Work to complete => Starting with the first line and ending with the line that holds "from mathutils import Vector, Matrix", repeat the material exactly.

------------------------------------

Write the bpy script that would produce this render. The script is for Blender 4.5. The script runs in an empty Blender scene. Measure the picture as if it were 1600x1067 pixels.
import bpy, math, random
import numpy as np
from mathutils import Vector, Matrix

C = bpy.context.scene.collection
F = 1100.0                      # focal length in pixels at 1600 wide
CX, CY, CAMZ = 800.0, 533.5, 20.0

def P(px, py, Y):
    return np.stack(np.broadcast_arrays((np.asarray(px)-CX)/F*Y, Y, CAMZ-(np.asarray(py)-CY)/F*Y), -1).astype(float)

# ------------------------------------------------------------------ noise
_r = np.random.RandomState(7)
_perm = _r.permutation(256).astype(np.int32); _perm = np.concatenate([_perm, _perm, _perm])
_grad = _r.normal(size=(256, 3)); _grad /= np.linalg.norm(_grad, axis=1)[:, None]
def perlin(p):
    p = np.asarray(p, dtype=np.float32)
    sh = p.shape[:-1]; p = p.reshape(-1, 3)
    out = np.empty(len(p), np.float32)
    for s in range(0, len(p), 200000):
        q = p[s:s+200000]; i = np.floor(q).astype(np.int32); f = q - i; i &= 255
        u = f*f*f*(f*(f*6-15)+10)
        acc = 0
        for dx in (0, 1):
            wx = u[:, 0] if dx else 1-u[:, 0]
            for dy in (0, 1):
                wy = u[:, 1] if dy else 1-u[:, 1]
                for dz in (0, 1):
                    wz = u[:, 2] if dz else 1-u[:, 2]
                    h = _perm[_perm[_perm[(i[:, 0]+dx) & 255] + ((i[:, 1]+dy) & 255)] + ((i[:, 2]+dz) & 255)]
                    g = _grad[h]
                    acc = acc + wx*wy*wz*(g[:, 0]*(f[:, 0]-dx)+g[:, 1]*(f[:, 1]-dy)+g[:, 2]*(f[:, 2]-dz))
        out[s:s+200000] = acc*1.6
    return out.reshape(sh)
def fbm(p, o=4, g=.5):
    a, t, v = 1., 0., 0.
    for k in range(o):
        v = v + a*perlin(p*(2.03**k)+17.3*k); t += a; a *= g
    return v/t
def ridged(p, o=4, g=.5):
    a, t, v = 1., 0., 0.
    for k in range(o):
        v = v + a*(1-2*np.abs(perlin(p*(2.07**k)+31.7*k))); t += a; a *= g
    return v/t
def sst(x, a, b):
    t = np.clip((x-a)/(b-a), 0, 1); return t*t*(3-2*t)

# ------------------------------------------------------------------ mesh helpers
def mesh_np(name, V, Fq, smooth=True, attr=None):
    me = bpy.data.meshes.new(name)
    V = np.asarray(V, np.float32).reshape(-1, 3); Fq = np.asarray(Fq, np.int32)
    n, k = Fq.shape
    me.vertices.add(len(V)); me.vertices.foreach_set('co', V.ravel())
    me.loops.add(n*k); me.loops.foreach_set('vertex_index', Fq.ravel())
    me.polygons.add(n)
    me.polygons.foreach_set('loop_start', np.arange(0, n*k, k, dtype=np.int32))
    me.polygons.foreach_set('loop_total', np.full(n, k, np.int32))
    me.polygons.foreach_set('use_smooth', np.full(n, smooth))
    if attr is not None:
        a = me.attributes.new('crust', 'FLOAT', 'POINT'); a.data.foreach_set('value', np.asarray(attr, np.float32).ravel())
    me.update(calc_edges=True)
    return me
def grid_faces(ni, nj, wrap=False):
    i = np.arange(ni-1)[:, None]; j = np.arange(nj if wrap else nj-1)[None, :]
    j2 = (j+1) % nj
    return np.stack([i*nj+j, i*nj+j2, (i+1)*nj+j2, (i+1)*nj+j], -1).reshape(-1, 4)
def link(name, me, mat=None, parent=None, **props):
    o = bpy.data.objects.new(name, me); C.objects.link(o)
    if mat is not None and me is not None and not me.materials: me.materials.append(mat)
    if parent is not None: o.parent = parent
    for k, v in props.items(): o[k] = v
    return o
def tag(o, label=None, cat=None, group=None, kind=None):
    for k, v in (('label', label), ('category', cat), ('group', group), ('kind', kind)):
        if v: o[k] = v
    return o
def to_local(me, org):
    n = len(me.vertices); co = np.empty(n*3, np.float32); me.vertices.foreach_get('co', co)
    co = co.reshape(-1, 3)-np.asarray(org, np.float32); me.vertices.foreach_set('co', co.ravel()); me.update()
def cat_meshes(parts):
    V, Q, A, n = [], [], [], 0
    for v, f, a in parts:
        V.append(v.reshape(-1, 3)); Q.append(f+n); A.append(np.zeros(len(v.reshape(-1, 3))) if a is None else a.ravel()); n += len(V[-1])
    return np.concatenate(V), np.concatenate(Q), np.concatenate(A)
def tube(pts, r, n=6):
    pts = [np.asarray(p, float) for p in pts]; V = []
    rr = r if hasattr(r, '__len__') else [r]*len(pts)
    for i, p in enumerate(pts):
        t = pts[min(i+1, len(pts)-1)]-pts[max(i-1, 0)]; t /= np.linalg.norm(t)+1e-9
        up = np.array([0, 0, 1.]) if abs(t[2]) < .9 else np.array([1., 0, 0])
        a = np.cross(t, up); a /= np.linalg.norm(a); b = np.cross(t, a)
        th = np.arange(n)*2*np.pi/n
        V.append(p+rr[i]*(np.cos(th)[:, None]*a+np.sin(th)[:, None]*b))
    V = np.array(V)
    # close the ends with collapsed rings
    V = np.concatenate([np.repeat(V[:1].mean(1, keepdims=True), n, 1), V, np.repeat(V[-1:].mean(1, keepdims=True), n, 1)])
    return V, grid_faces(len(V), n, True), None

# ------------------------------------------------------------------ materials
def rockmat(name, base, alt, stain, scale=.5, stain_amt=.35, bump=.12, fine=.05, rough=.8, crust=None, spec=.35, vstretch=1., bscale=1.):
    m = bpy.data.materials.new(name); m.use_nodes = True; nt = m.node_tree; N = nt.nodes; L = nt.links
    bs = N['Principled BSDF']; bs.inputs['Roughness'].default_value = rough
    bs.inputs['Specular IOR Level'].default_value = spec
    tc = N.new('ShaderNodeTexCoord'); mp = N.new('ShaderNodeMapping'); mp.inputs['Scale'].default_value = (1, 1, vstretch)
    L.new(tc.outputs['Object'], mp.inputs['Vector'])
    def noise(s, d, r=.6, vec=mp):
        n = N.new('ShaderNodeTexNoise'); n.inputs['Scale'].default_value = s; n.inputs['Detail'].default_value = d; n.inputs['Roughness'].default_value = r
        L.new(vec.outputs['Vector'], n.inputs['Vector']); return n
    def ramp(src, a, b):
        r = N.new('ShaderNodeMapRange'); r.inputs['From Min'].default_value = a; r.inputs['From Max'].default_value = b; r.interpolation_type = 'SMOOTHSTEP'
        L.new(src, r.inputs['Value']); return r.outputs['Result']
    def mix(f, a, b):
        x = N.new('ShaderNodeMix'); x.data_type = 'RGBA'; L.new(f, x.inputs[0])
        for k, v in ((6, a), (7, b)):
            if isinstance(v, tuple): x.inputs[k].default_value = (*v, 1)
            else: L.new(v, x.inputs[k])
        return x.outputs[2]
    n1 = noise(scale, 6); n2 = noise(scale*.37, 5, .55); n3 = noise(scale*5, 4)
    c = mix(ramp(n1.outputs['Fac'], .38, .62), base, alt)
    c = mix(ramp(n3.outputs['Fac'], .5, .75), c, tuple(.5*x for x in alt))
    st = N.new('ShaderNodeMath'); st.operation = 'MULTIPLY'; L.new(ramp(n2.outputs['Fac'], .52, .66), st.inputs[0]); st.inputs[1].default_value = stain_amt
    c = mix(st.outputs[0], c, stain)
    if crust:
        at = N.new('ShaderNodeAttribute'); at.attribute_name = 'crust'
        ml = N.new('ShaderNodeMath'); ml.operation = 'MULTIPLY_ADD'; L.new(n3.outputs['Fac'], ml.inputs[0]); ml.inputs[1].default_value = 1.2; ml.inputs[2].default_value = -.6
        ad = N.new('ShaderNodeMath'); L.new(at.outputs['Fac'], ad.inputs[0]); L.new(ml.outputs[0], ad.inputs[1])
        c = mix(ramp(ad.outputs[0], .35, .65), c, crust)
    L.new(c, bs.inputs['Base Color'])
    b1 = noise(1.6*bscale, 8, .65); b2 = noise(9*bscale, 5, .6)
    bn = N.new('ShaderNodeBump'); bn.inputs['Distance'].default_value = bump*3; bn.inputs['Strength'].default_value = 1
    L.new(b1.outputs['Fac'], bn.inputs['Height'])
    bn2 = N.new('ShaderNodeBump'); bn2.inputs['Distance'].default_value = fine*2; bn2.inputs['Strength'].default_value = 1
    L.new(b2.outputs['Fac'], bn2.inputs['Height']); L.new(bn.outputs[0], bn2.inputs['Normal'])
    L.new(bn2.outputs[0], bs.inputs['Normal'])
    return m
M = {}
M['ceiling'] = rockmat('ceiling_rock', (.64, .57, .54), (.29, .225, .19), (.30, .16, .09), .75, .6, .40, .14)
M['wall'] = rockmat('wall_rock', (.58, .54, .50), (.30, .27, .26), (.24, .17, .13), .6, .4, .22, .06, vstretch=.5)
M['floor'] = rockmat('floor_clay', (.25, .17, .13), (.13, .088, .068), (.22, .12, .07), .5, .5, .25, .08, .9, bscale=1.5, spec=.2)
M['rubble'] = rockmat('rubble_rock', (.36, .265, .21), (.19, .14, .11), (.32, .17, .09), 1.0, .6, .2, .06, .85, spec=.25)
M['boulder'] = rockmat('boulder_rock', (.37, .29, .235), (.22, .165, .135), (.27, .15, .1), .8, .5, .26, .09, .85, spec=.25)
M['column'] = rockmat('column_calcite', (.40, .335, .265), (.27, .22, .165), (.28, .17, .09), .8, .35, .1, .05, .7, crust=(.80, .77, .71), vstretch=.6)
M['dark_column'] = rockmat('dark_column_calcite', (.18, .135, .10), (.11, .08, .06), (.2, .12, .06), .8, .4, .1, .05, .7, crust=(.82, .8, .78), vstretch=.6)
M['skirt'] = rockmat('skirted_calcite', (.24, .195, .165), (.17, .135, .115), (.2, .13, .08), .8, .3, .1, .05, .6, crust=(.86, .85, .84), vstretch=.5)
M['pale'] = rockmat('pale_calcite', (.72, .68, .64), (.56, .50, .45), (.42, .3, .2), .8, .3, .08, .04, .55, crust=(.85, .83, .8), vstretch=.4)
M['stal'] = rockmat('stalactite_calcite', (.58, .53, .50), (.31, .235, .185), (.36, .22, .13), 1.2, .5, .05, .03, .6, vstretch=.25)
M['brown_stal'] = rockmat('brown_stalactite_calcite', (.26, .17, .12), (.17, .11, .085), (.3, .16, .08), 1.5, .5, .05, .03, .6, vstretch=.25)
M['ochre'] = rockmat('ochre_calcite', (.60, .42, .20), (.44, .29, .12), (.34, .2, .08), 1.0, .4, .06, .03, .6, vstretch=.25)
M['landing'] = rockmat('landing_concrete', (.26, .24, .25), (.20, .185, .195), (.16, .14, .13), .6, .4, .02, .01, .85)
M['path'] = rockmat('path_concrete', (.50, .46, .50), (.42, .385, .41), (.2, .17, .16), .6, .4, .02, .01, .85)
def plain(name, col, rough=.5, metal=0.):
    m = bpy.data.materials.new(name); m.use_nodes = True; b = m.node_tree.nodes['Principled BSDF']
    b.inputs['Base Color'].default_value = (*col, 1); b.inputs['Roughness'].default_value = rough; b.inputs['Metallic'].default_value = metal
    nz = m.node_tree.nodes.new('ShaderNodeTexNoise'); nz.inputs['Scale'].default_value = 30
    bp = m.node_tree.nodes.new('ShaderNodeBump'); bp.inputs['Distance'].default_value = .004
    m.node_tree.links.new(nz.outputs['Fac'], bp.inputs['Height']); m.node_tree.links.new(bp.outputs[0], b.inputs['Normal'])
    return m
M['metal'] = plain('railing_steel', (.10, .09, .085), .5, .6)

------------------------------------

Task response =>
Write the bpy script that would produce this render. The script is for Blender 4.5. The script runs in an empty Blender scene. Measure the picture as if it were 1600x1067 pixels.
import bpy, math, random
import numpy as np
from mathutils import Vector, Matrix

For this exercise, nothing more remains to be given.